The Moes’ plan is to leverage tax increment financing made possible by the Craig Urban Renewal Authority to get this project done. That will not — we repeat, will not – raise anyone’s taxes. Period. It will not even utilize tax dollars that were created by anyone’s property, income or sales taxes except for their own property.

Tax increment financing takes the money created by improvement to fund improvement — specifically, it invests the amount of property tax that will be collected after a property is improved and the assessed value is increased into the development of the improvement itself.

It’s a little complicated, yes, but it’s simply the case that the money that’s used to fund these improvements would not exist if the improvements didn’t happen — and, again, it does not come from anybody else’s pocket.

There is no property tax increase on any property in or out of the urban renewal authority areas as a result of this project.
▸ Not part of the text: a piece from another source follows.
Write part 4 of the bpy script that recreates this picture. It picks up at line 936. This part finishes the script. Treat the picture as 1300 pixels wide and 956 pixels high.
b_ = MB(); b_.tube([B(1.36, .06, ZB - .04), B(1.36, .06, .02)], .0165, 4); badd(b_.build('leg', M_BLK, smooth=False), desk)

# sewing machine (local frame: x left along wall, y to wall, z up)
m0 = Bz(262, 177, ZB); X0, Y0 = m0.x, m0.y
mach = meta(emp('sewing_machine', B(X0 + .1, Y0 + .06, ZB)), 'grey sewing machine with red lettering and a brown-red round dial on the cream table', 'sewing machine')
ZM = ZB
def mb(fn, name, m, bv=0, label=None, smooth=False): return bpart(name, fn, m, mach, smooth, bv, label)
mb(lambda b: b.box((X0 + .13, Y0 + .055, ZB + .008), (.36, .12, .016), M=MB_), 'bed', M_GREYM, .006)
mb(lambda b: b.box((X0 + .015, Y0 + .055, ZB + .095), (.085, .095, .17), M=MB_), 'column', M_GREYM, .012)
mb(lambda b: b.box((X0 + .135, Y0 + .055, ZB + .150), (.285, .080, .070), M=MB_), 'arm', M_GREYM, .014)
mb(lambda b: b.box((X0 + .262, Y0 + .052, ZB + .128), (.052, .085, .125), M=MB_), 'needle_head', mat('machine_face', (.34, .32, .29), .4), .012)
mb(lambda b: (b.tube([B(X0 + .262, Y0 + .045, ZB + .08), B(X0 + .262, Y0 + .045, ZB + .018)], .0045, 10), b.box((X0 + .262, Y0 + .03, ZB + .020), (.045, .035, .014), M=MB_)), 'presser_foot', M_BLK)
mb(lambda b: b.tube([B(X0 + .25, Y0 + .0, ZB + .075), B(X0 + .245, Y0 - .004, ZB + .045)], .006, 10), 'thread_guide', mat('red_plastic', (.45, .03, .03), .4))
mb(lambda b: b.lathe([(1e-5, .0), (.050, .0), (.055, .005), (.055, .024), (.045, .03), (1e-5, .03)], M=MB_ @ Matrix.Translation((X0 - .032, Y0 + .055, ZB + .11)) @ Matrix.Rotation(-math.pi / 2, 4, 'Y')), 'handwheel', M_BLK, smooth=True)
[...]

The recreation center, the Health Services District, the school bond — all of these are completely unrelated projects. Nobody is raising your taxes to pay for a revamped Centennial Mall.

With that said, we want to applaud the Moes for putting in this level of effort. Frank was a politician, and we know that not every politician is popular with every one of his constituents. Whatever you think of Frank, one thing has been made abundantly clear to us: He (and Kerry) care about Craig. They want to make Craig a better place. We can’t see into their hearts, but we have no doubt this is the truth.

And if this works, they will do just that. Sure, we don’t know if a plan on the scale that’s been presented is feasible or workable, but we know that it’s a dang cool idea. Maybe if they build it, folks will come. And if they do, wow what a boon that would be to the city, in terms of sales tax revenue, jobs created, tourism boosted and general economic opportunity.

As a community, we should celebrate the spirit of the Moes in working toward this admittedly lofty goal. It takes big dreams to accomplish big things. Shoot for the moon, they say, and maybe you’ll end up among the stars.

We love it. We hope to see more of it. It’s going to take a dozen or more big ideas to build Craig’s stable future, and we hope this is one that works.